The letter is addressed to Acting Department Homeland Security Secretary Chad Wolf and members of a special congressional “Candidate Protection Advisory Committee” made up of the top Democrats and Republicans in both the House and Senate.

That committee must recommend protection be offered before DHS can act. Department spokeswoman Heather Swift said the agency “has not received a recommendation from Congress concerning any candidate.”

“We stand ready to execute if recommended,” she said.

House Democrats Request Secret Service for 2020 Candidates

An official familiar with that special committee said such decisions are made by the top four Senate and House leaders in consultation with the DHS secretary and the Secret Service.

The official said candidates or their campaigns must request protection unless they already have residual protection as former first lady Hillary Clinton did in 2016. There have been no such requests made yet, said the person.

Earlier, Louisiana Representative Cedric Richmond, a co-chair of the campaign and a member of the Homeland Security Committee, said on a press call hosted by Biden’s campaign that the “Democratic Congress is worried about” the candidates’ safety.

Richmond said the request asks the agency to give “all the presidential candidates Secret Service protection through the end of the campaign,” he said, suggesting that it would also apply to Elizabeth Warren and Tulsi Gabbard, if they stay in the race despite being far behind in the delegate count.

On Tuesday night, four protesters from the group Direct Action Everywhere approached the stage in Los Angeles where Biden was delivering his post-Super Tuesday victory speech. Two were stopped before they could get on stage but two got within inches of Biden before being pushed away by his wife, Jill Biden, and senior adviser Symone Sanders with help from a campaign security guard and a handful of other campaign staffers.

Even before Tuesday’s incident, Biden’s public appearances had since his South Carolina win begun to feel less safe to his traveling aides, with renewed enthusiasm for his candidacy and increased media attention. The Secret Service did not immediately respond to a request for comment.
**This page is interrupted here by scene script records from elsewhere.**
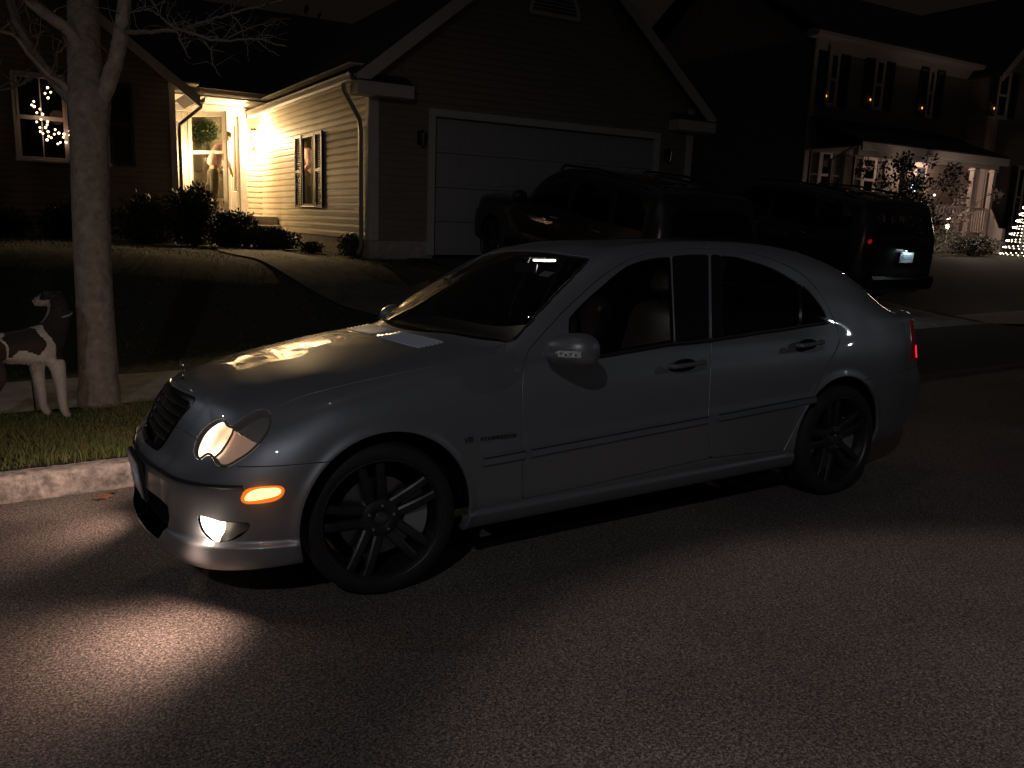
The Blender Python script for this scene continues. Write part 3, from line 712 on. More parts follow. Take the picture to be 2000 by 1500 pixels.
        g = G(); g.ball((0, 0, 0), (.004, .102, .060), 20, 10); o = g.build('mirror_glass', CHROME, mr); o.matrix_local = M @ Matrix.Translation((.023, 0, 0))
        # indicator strip on the front face
        V = []; F = []; n = 18
        def face_x(yy, zz):
            rr = min(.98, math.hypot(yy/MW_, zz/MH)); b = math.asin(rr**(1/.8)); return .02-math.cos(b)**.9*MD
        for i in range(n+1):
            y0 = -.030+.112*i/n; hh = .0135*(1-.75*max(0, (.25-i/n)/.25)**2)
            for zz in (-.006-hh, -.006, -.006+hh):
                V.append((face_x(y0, zz)-.0035, -s*-1*y0*1.0, zz))
        for i in range(n):
            for k in range(2):
                f = (i*3+k, (i+1)*3+k, (i+1)*3+k+1, i*3+k+1); F.append(f if s < 0 else f[::-1])
        ind = mesh_ob('indicator', [M @ Vector(v) for v in V], F, mat('indicator_lens', (.62, .62, .64), rough=.15, coat=1, noise=.35, nscale=60), mr, True, 60)
        for k in range(5):
            y0 = -.02+.021*k; g = G(); g.ball((0, 0, 0), .0048, 8, 6); o = g.build('bulb', CHROME, ind); o.matrix_local = M @ Matrix.Translation((face_x(y0, -.008)-.006, s*y0*1., -.008+.004*(k % 2)))
    # ---------- wheels
    for cx, steer in ((0, math.radians(-6)), (2.715, 0)):
        for s in (-1, 1): wheel(car, (cx+(0 if cx < 1 else .016), s*(.712 if cx < 1 else .748), .318), s, steer)
    # ---------- floor, wells, cabin
    g = G(); g.box((1.36, 0, .30), (3.9, 1.30, .12), None, .03); g.box((1.36, 0, .46), (4.0, 1.22, .22), None, .04); g.build('underbody', DARK, car)
    for cx in (0, 2.715):
        for s in (-1, 1):
            g = G(); V = []; F = []; n = 24
            for i in range(n+1):
                a = math.pi*(.0+1.0*i/n)
                V += [(cx+.385*math.cos(a), s*.835, .325+.385*math.sin(a)), (cx+.385*math.cos(a), s*.50, .325+.385*math.sin(a))]
            for i in range(n): F.append((2*i, 2*i+1, 2*i+3, 2*i+2))
            F.append(tuple(2*i+1 for i in range(n+1))); g.add(V, F); g.build('wheel_well', DARK, car, smooth=False)
    cabin(car)
    return car
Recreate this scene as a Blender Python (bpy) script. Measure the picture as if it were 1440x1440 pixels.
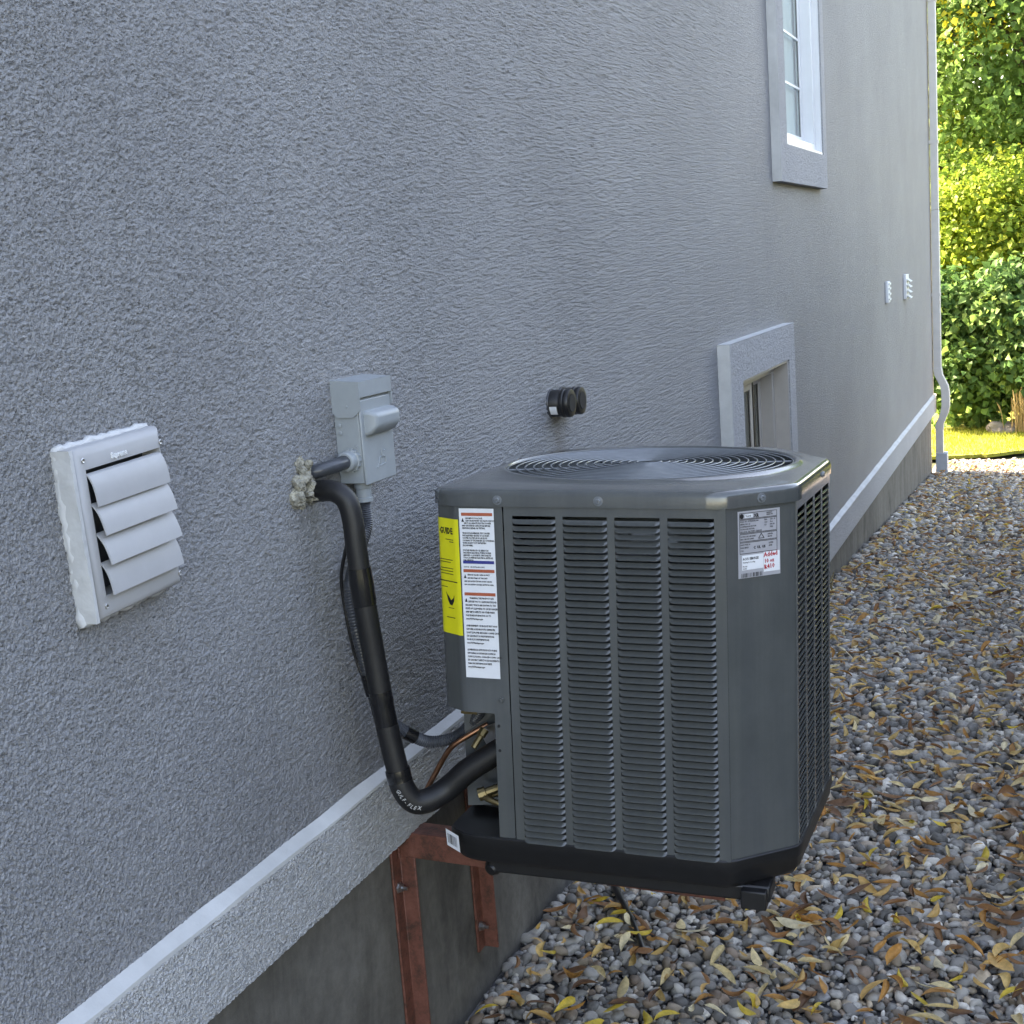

The Biden campaign declined to comment.

Biden was entitled to Secret Service protection for six months after he left office as vice president. Presidential and vice presidential candidates are eligible for Secret Service within 120 days of the general election. But some candidates get protection earlier in their campaigns, Barack Obama got a Secret Service detail in mid-2007, while Donald Trump received one about a year before the election.